50 Years

Three years ago I wrote a post about an EPIC night shared by my parents and aunt and uncle on the occasion of their 1st and 5th wedding anniversaries.

It involved fishsticks and champagne and steep San Francisco streets and a poor dude who had the nerve to drive through an intersection when it was not his turn.

This year is my aunt’s and uncle’s 54th wedding anniversary. Two weeks ago, they were there for my parents’ 50th anniversary party. We had fishsticks and champagne. I understand why there was puking the first time.

Two days later, there was a party and everybody came. My dad asked my brothers and me to speak at the party, and we did. But before the party, I told my parents this:

The world knows how we feel about you. That will not be news to anyone in the room. 

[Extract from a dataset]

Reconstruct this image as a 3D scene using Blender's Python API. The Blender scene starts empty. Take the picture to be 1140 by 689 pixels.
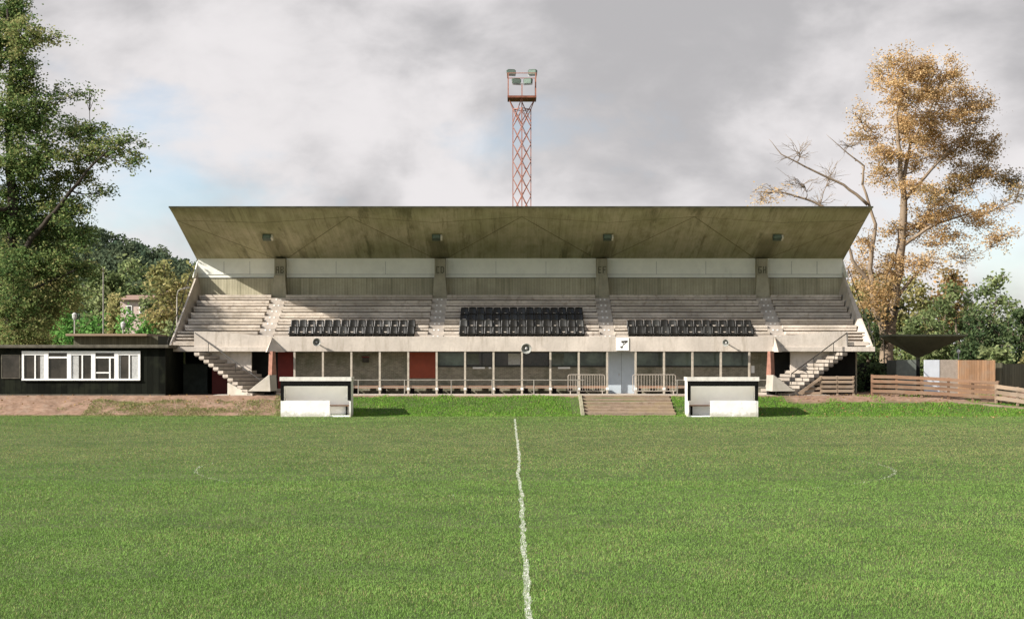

But the ones who should talk are you. You’re the ones who made it. You know the secret for being married 50 years and still liking each other so much that you spent 7 weeks in a trailer the size of a laundry room and lived to tell. Explain that there was lots of champagne and there were also fishsticks. Probably more fishsticks than champagne on the day to day, if we’re being honest. Dispel the myth of the perfect marriage for everyone in that room.

I knew what I was asking: that they consider speaking with truth about their relationship on a day when it would have been so easy to sit at the head table and let the admiration wash over them like a wave.

But I also know my parents. They want to serve others, even at a party in their honor.

So they did it. They told the truth about being married 50 years. They did it with humor and grace, and they did it for the newlyweds in the room, and the couple with young kids who haven’t slept in years, and ones with three kids going 12 different directions who feel like ships passing in the night, and the empty nesters who are about to get to know each other all over again, and the almost retireds who are worried about how they will fill their time together, and the ones where “for better or worse, in sickness and in health” has become a challenging reality. They lived each of those seasons, and spoke about them with wisdom and faith.

They took a room full of married people and reminded us that our experiences are common, the good and the bad, and that we have each other to lean on. It was hopeful and life-giving.

It was so much better than a champagne toast in their honor.